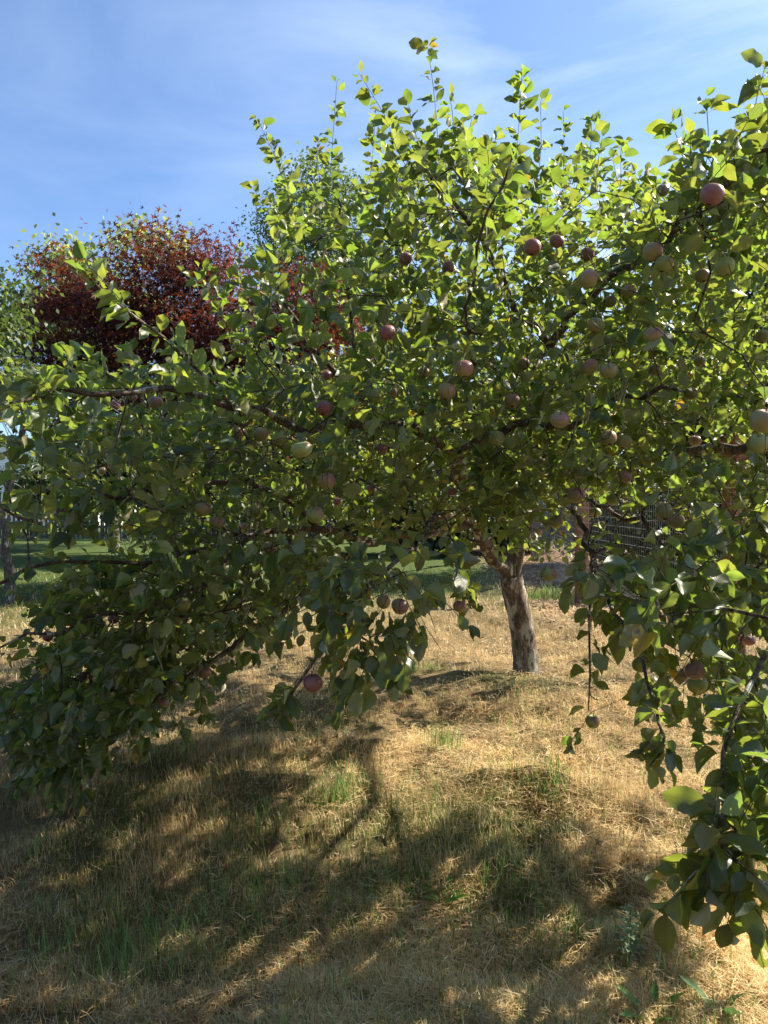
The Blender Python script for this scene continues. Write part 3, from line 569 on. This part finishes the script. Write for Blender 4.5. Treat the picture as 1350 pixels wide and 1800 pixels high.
for lim in sorted(tb):
    if lim == 0: continue
    V, Qd = tb[lim]; lo = mesh_np('limb', V, [np.array(Qd)], M_BARK, tree)
    s = LL == lim
    if s.any():
        nr = s & (LP[:, 1] < 3.3); fr = s & ~nr
        tm = []
        # one foliage mesh per limb, finer leaves where they hang near the path
        parts = []
        for mask, T in ((nr, T_FINE), (fr, T_MED)):
            if mask.any(): parts.append(scatter('foliage', M_LEAF, lo, T, LP[mask], LY[mask], LN[mask], LS[mask], tin[mask]))
        if len(parts) == 2:
            import bmesh
            a, b = parts; bm = bmesh.new(); bm.from_mesh(a.data); bm.from_mesh(b.data); nm = bpy.data.meshes.new('foliage'); bm.to_mesh(nm); bm.free(); nm.materials.append(M_LEAF); a.data = nm; bpy.data.objects.remove(b)
# apples
def apple_mat(name, g, bl, amt):
    m, n, out = mat_new(name); l = n.links.new; tcn = n.nodes.new('ShaderNodeTexCoord'); oi = n.nodes.new('ShaderNodeObjectInfo')
    sx = n.nodes.new('ShaderNodeSeparateXYZ'); l(tcn.outputs['Object'], sx.inputs[0])
    nz = noise(n, 2.2, 4, tcn.outputs['Object']); st = noise(n, 9, 5, tcn.outputs['Object'])
    f = math_(n, 'ADD', math_(n, 'MULTIPLY', sx.outputs[0], .55), math_(n, 'MULTIPLY', sx.outputs[2], .45)); f = math_(n, 'ADD', f, math_(n, 'MULTIPLY', math_(n, 'ADD', nz, st), .5)); f = math_(n, 'ADD', f, math_(n, 'MULTIPLY', oi.outputs['Random'], .3))
    c = mixc(n, ramp(n, f, .95 - amt, 1.35 - amt), g, bl); sp = ramp(n, noise(n, 26, 2, tcn.outputs['Object']), .66, .70); c = mixc(n, math_(n, 'MULTIPLY', sp, .35), c, (.45, .38, .22))
    blm = ramp(n, noise(n, 5, 4, tcn.outputs['Object']), .35, .7); c = mixc(n, math_(n, 'MULTIPLY', blm, .16), c, (.42, .38, .42))
    p = n.nodes.new('ShaderNodeBsdfPrincipled'); p.inputs['Roughness'].default_value = .42; p.inputs['Subsurface Weight'].default_value = .08; p.inputs['Subsurface Radius'].default_value = (.3, .2, .1); p.inputs['Subsurface Scale'].default_value = .05; l(c, p.inputs['Base Color']); l(p.outputs[0], out.inputs[0]); return m
AM = [apple_mat('apple_skin_green', (.24, .28, .07), (.30, .15, .09), .0), apple_mat('apple_skin_blush', (.26, .24, .09), (.31, .13, .11), .42), apple_mat('apple_skin_red', (.24, .14, .09), (.26, .09, .10), .8)]
M_STALK = plain_mat('apple_stalk', (.10, .07, .04)); M_CALYX = plain_mat('apple_calyx', (.09, .06, .04))
def apple_mesh(k, mat):
    V = []; Q = []; mi = []; nu = 28; prof = []
    for j in range(23):
        t = math.pi * j / 22; r_ = math.sin(t) * (.5 + .035 * math.cos(t)); z = .46 * math.cos(t)
        if t < .55: z -= .13 * (1 - t / .55) ** 1.5
        if t > math.pi - .45: z += .07 * (1 - (math.pi - t) / .45) ** 1.3
        prof.append((max(r_, .004), z))
    for j, (r_, z) in enumerate(prof):
        for i in range(nu):
            a = i * 2 * math.pi / nu; rr = r_ * (1 + .018 * math.cos(5 * a + k) * (1 if z < 0 else .4) + .025 * math.cos(a * 2 + k * 2)); V.append((rr * math.cos(a), rr * math.sin(a), z + .015 * math.cos(a + k) * (r_ * 2)))
            if j: i2 = (i + 1) % nu; Q.append(((j - 1) * nu + i, j * nu + i, j * nu + i2, (j - 1) * nu + i2)); mi.append(2 if j >= 21 else 0)
    b = len(V); pts = [(0, 0, .30), (.02, .01, .45), (.05, .02, .62)]
    for x_, y_, z_ in pts:
        for i in range(6): a = i * math.pi / 3; V.append((x_ + .022 * math.cos(a), y_ + .022 * math.sin(a), z_))
    for j in range(2):
        for i in range(6): i2 = (i + 1) % 6; Q.append((b + j * 6 + i, b + j * 6 + i2, b + (j + 1) * 6 + i2, b + (j + 1) * 6 + i)); mi.append(1)
    for i in range(5):   # dry sepals at the eye
        a = i * 2 * math.pi / 5; b = len(V); V += [(.02 * math.cos(a - .6), .02 * math.sin(a - .6), -.40), (.02 * math.cos(a + .6), .02 * math.sin(a + .6), -.40), (.075 * math.cos(a + .1), .075 * math.sin(a + .1), -.475), (.07 * math.cos(a - .1), .07 * math.sin(a - .1), -.475)]; Q.append((b, b + 1, b + 2, b + 3)); mi.append(2)
    o = mesh_np('apple', V, [np.array(Q)], None, None, mats=[mat, M_STALK, M_CALYX], mi=mi); me = o.data; bpy.data.objects.remove(o); return me
AMESH = [[apple_mesh(k * 2 + j, AM[k]) for j in range(2)] for k in range(3)]
RED = {(1252,342),(1032,447),(936,435),(788,470),(569,718),(979,424),(680,585),(550,1201),(1222,1179),(1315,1125),(84,1118),(203,712),(574,660),(795,864),(234,698),(713,455),(593,882),(200,1088)}
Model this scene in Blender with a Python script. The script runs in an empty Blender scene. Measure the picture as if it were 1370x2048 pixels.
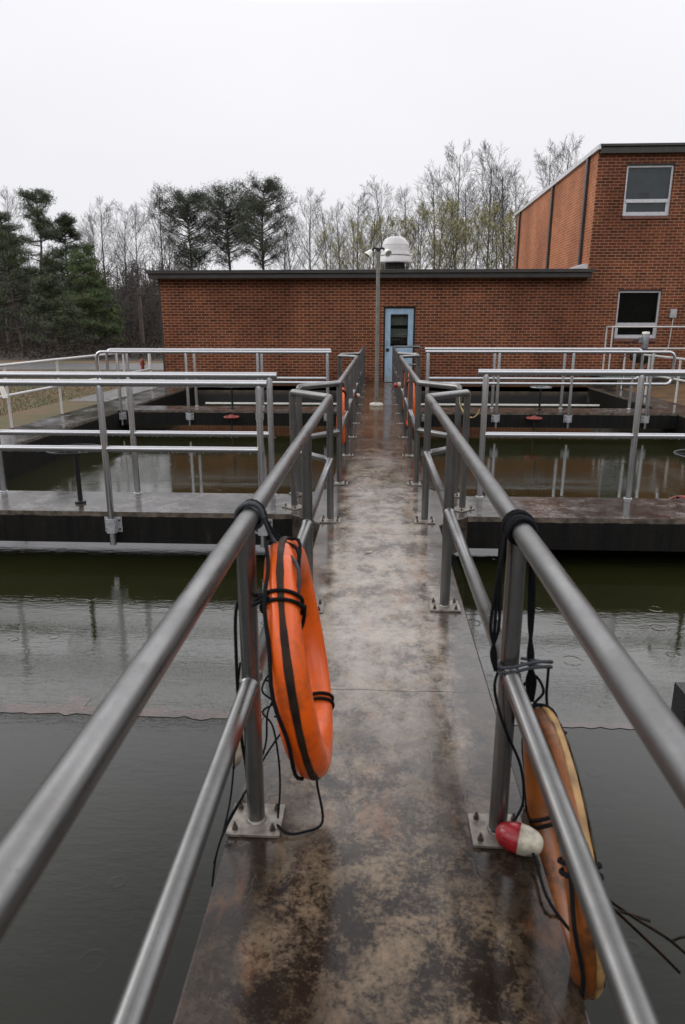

++++++++

◆ Task objective ◆
Reproduce every record above exactly, but leave out the pictures.

◆ Solved exercise ◆
The Blender Python script for this scene continues. Write part 3, from line 569 on. This part finishes the script. Write for Blender 4.5. Treat the picture as 1350 pixels wide and 1800 pixels high.
for lim in sorted(tb):
    if lim == 0: continue
    V, Qd = tb[lim]; lo = mesh_np('limb', V, [np.array(Qd)], M_BARK, tree)
    s = LL == lim
    if s.any():
        nr = s & (LP[:, 1] < 3.3); fr = s & ~nr
        tm = []
        # one foliage mesh per limb, finer leaves where they hang near the path
        parts = []
        for mask, T in ((nr, T_FINE), (fr, T_MED)):
            if mask.any(): parts.append(scatter('foliage', M_LEAF, lo, T, LP[mask], LY[mask], LN[mask], LS[mask], tin[mask]))
        if len(parts) == 2:
            import bmesh
            a, b = parts; bm = bmesh.new(); bm.from_mesh(a.data); bm.from_mesh(b.data); nm = bpy.data.meshes.new('foliage'); bm.to_mesh(nm); bm.free(); nm.materials.append(M_LEAF); a.data = nm; bpy.data.objects.remove(b)
# apples
def apple_mat(name, g, bl, amt):
    m, n, out = mat_new(name); l = n.links.new; tcn = n.nodes.new('ShaderNodeTexCoord'); oi = n.nodes.new('ShaderNodeObjectInfo')
    sx = n.nodes.new('ShaderNodeSeparateXYZ'); l(tcn.outputs['Object'], sx.inputs[0])
    nz = noise(n, 2.2, 4, tcn.outputs['Object']); st = noise(n, 9, 5, tcn.outputs['Object'])
    f = math_(n, 'ADD', math_(n, 'MULTIPLY', sx.outputs[0], .55), math_(n, 'MULTIPLY', sx.outputs[2], .45)); f = math_(n, 'ADD', f, math_(n, 'MULTIPLY', math_(n, 'ADD', nz, st), .5)); f = math_(n, 'ADD', f, math_(n, 'MULTIPLY', oi.outputs['Random'], .3))
    c = mixc(n, ramp(n, f, .95 - amt, 1.35 - amt), g, bl); sp = ramp(n, noise(n, 26, 2, tcn.outputs['Object']), .66, .70); c = mixc(n, math_(n, 'MULTIPLY', sp, .35), c, (.45, .38, .22))
    blm = ramp(n, noise(n, 5, 4, tcn.outputs['Object']), .35, .7); c = mixc(n, math_(n, 'MULTIPLY', blm, .16), c, (.42, .38, .42))
    p = n.nodes.new('ShaderNodeBsdfPrincipled'); p.inputs['Roughness'].default_value = .42; p.inputs['Subsurface Weight'].default_value = .08; p.inputs['Subsurface Radius'].default_value = (.3, .2, .1); p.inputs['Subsurface Scale'].default_value = .05; l(c, p.inputs['Base Color']); l(p.outputs[0], out.inputs[0]); return m
AM = [apple_mat('apple_skin_green', (.24, .28, .07), (.30, .15, .09), .0), apple_mat('apple_skin_blush', (.26, .24, .09), (.31, .13, .11), .42), apple_mat('apple_skin_red', (.24, .14, .09), (.26, .09, .10), .8)]
M_STALK = plain_mat('apple_stalk', (.10, .07, .04)); M_CALYX = plain_mat('apple_calyx', (.09, .06, .04))
def apple_mesh(k, mat):
    V = []; Q = []; mi = []; nu = 28; prof = []
    for j in range(23):
        t = math.pi * j / 22; r_ = math.sin(t) * (.5 + .035 * math.cos(t)); z = .46 * math.cos(t)
        if t < .55: z -= .13 * (1 - t / .55) ** 1.5
        if t > math.pi - .45: z += .07 * (1 - (math.pi - t) / .45) ** 1.3
        prof.append((max(r_, .004), z))
    for j, (r_, z) in enumerate(prof):
        for i in range(nu):
            a = i * 2 * math.pi / nu; rr = r_ * (1 + .018 * math.cos(5 * a + k) * (1 if z < 0 else .4) + .025 * math.cos(a * 2 + k * 2)); V.append((rr * math.cos(a), rr * math.sin(a), z + .015 * math.cos(a + k) * (r_ * 2)))
            if j: i2 = (i + 1) % nu; Q.append(((j - 1) * nu + i, j * nu + i, j * nu + i2, (j - 1) * nu + i2)); mi.append(2 if j >= 21 else 0)
    b = len(V); pts = [(0, 0, .30), (.02, .01, .45), (.05, .02, .62)]
    for x_, y_, z_ in pts:
        for i in range(6): a = i * math.pi / 3; V.append((x_ + .022 * math.cos(a), y_ + .022 * math.sin(a), z_))
    for j in range(2):
        for i in range(6): i2 = (i + 1) % 6; Q.append((b + j * 6 + i, b + j * 6 + i2, b + (j + 1) * 6 + i2, b + (j + 1) * 6 + i)); mi.append(1)
    for i in range(5):   # dry sepals at the eye
        a = i * 2 * math.pi / 5; b = len(V); V += [(.02 * math.cos(a - .6), .02 * math.sin(a - .6), -.40), (.02 * math.cos(a + .6), .02 * math.sin(a + .6), -.40), (.075 * math.cos(a + .1), .075 * math.sin(a + .1), -.475), (.07 * math.cos(a - .1), .07 * math.sin(a - .1), -.475)]; Q.append((b, b + 1, b + 2, b + 3)); mi.append(2)
    o = mesh_np('apple', V, [np.array(Q)], None, None, mats=[mat, M_STALK, M_CALYX], mi=mi); me = o.data; bpy.data.objects.remove(o); return me
AMESH = [[apple_mesh(k * 2 + j, AM[k]) for j in range(2)] for k in range(3)]
RED = {(1252,342),(1032,447),(936,435),(788,470),(569,718),(979,424),(680,585),(550,1201),(1222,1179),(1315,1125),(84,1118),(203,712),(574,660),(795,864),(234,698),(713,455),(593,882),(200,1088)}
Model this scene in Blender with a Python script. The script runs in an empty Blender scene. Measure the picture as if it were 1370x2048 pixels.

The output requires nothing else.